Por supuesto, esta “responsabilidad patrimonial de la administración” constituye un auténtico chollo para constructores y financiadores de tan faraónicas obras públicas: “si sale cara, gano; si sale cruz, no pierdo”. También constituye un chollo para aquellos políticos manirrotos que se ven maniatados por las restricciones presupuestarias y que, de este modo, son capaces de gastar aún más de lo que ya están gastando: “le asigno fuera de presupuesto la obra a una empresa privada y, salvo que su negocio salga mal, yo no tengo que asumir ningún gasto que deteriore mis ficticiamente impolutas cuentas públicas”. O dicho de otro modo, constructores y financiadores se forran por ayudar al Estado a blanquear sus cuentas. Cooperación público-privada, lo llaman.

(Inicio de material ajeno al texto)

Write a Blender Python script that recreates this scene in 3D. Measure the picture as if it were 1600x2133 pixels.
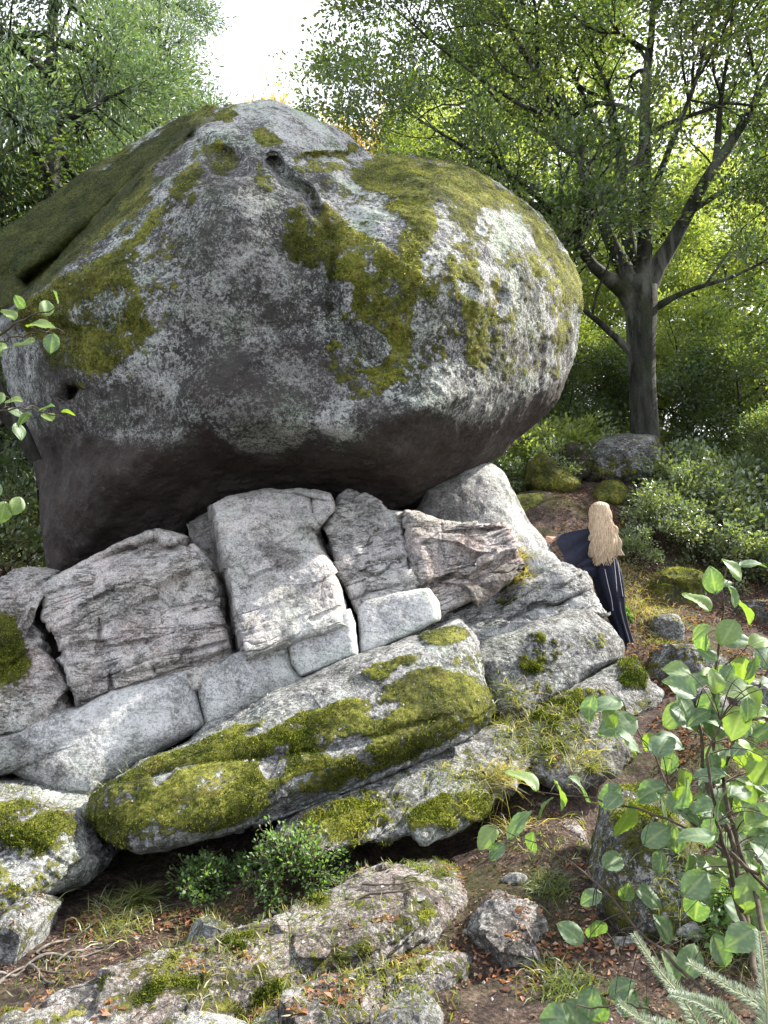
import bpy, math, random
import numpy as np
from mathutils import Vector, Matrix
from mathutils.bvhtree import BVHTree
random.seed(7); rng = np.random.default_rng(7)
R = math.radians
scene = bpy.context.scene
for o in list(bpy.data.objects): bpy.data.objects.remove(o)
# ------------------------------------------------------------------ camera, world, sun, exposure
W, H, F = 1600.0, 2133.0, 1611.0
PITCH, EYE = R(5.0), 1.6
cam_d = bpy.data.cameras.new('camera'); cam = bpy.data.objects.new('camera', cam_d)
scene.collection.objects.link(cam); scene.camera = cam
cam.location = (0, 0, EYE); cam.rotation_euler = (R(90) + PITCH, 0, 0)
cam_d.sensor_fit = 'VERTICAL'; cam_d.sensor_height = 24.0; cam_d.lens = 24.0 * F / H
cam_d.clip_start = 0.05; cam_d.clip_end = 2000
SUN = Vector((0.72, 0.36, 0.62)).normalized()          # towards the sun
world = bpy.data.worlds.new('World'); scene.world = world; world.use_nodes = True
wn = world.node_tree.nodes; wl = world.node_tree.links
bg = wn['Background']; sky = wn.new('ShaderNodeTexSky'); sky.sky_type = 'NISHITA'
sky.sun_disc = False; sky.sun_elevation = math.asin(SUN.z); sky.sun_rotation = math.atan2(SUN.x, SUN.y)
sky.dust_density = 3.0; sky.air_density = 0.7; sky.ozone_density = 0.6
bg.inputs['Strength'].default_value = 0.15
veil = wn.new('ShaderNodeMix'); veil.data_type = 'RGBA'; veil.inputs[0].default_value = 0.7   # thin bright cloud over the whole sky
veil.inputs[7].default_value = (5.6, 5.7, 5.9, 1); wl.new(sky.outputs[0], veil.inputs[6]); wl.new(veil.outputs[2], bg.inputs['Color'])
sd = bpy.data.lights.new('sun', 'SUN'); sd.energy = 5.0; sd.angle = R(0.6); sd.color = (1.0, 0.93, 0.82)
sun = bpy.data.objects.new('sun', sd); scene.collection.objects.link(sun)
sun.rotation_euler = (-SUN).to_track_quat('-Z', 'Y').to_euler()
scene.view_settings.view_transform = 'Standard'; scene.view_settings.look = 'None'
scene.view_settings.gamma = 1; scene.view_settings.use_curve_mapping = False
scene.view_settings.exposure = 1.6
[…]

Quien paga los platos rotos de esta cuasi fraudulenta operación es, claro, el de siempre: el contribuyente, esto es, aquellas familias y empresas no cercanas al régimen y parasitadas por una carga fiscal absolutamente desproporcionada. Pero no llamen capitalismo liberal a esta redistribución coactiva de la renta (desde grupos desorganizados a grupos organizados). Al contrario, el capitalismo liberal es la única alternativa realista a este capitalismo clientelar que padecemos: las empresas constructoras deben devenir propietarias de sus inversiones y, en consecuencia, han de asumir las venturas y desventuras que se deriven de ellas. Si una autopista logra beneficios, que los retenga; si una autopista acumula pérdidas, que sea liquidada y que el quebranto se reparta exclusivamente entre quienes la financiaron.

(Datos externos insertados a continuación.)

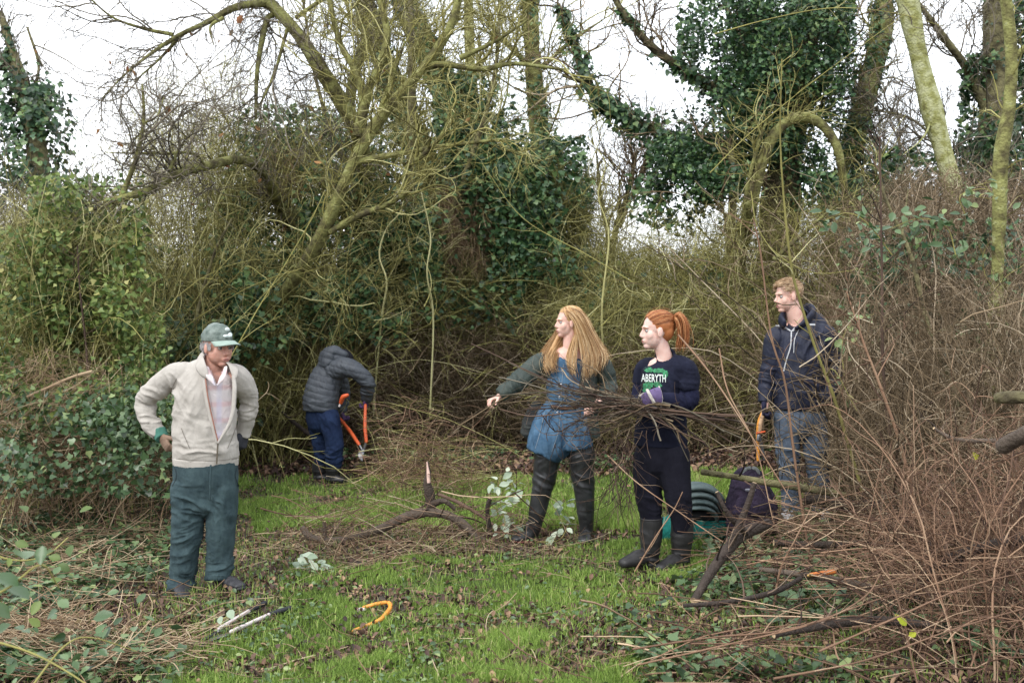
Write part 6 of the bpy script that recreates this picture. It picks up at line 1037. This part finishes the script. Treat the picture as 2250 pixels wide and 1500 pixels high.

La alternativa estatalizadora que algunos grupos políticos están planteando ahora mismo —que sea el Estado quien construya y gestione desde un comienzo las infraestructuras— no sería menos nociva que el actual modelo de concesiones. Al cabo, ¿qué habría ocurrido si estas autopistas, cuya promoción fue desde el principio un capricho político, hubiesen sido construidas y administradas por el Estado? ¿Habrían sido esas inversiones menos malas de lo que son hoy? ¿Habrían circulado más vehículos de los que circulan hoy? ¿Habrían recibido esos vehículos un servicio más valioso del que reciben hoy? En absoluto: aunque el sector público se hubiese hecho cargo de tales obras, las autopistas habría supuesto exactamente el mismo despilfarro de recursos que han supuesto en la actualidad. La única diferencia es que no nos habríamos enterado de que son una ruina: el Estado, a través del presupuesto, seguiría inyectando por defecto dinero del contribuyente para mantenerlas en funcionamiento a pesar de su completa inutilidad. El rescate, como sucede con tantas desastrosas infraestructuras públicas, no habría recibido ninguna atención mediática, sino que se perpetuaría de tapadillo año tras año en los Presupuestos Generales del Estado. Pero el contribuyente sería saqueado exactamente igual que va a serlo ahora.
En definitiva, ni “privatizar beneficios y socializar pérdidas” ni, tampoco, “socializar beneficios y socializar pérdidas”. Al contrario: privaticemos beneficios y privaticemos pérdidas. Capitalismo liberal, sin más.